Statute of Frauds: Exceptions

The following question was asked by a reader of the blog:

I'm getting statute of frauds questions correct, but I have a tough time understanding when a contract that would normally apply to the statute of frauds doesn't apply. Can you post about this?

Response:

The most commonly tested fact patterns in this respect deal with the sale of goods and the sale of land. Most Statute of Frauds questions on the MBE will involve these types of contracts. In regards to the sale of land (common law), the statute will not apply if there is performance that unequivocally indicates that a contract has been performed. The rationale here is that if we have this evidence available, then there is no need for a writing, and the need for a writing is the entire basis behind the Statute of Frauds. Two of the following are required to remove a contract for the sale of land from the Statute of Frauds: payment from one party to the other (either full or partial payment), possession by the buyer of the property that was the subject of the contract, or valuable improvements on the property by the buyer.
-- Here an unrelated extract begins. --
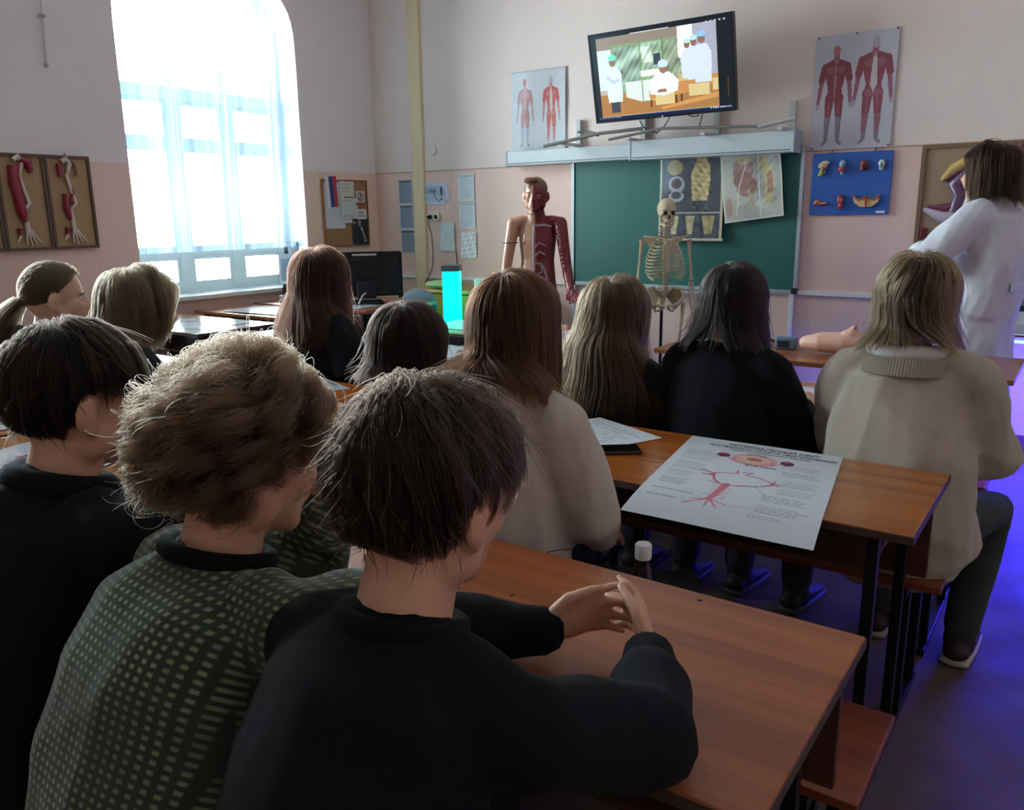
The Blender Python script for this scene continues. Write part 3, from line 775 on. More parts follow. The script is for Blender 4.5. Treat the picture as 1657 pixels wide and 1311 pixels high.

In regards to the sale of goods for over $500 (UCC), the Statute of Frauds will not apply if one merchant sends to another merchant a confirmation regarding their oral agreement, and the recipient does not object within 10 days of receipt (the “confirmatory memo rule”). In addition, the statute is inapplicable if the goods were specifically made for the buyer and not suitable for sale in the ordinary course of business. The statute will also not apply if the party claiming the defense admits in his pleading or court testimony that a contract was formed, or if the contract is in fact performed (fully or partially) by the party claiming the defense. The rationale behind these exceptions is identical to the rationale in regards to the sale of land. With adequate evidence of the contract at hand, we need not require that the original contract be in writing to enforce it, even if the contract is one that would normally require a writing (such as a contract for the sale of goods over $500).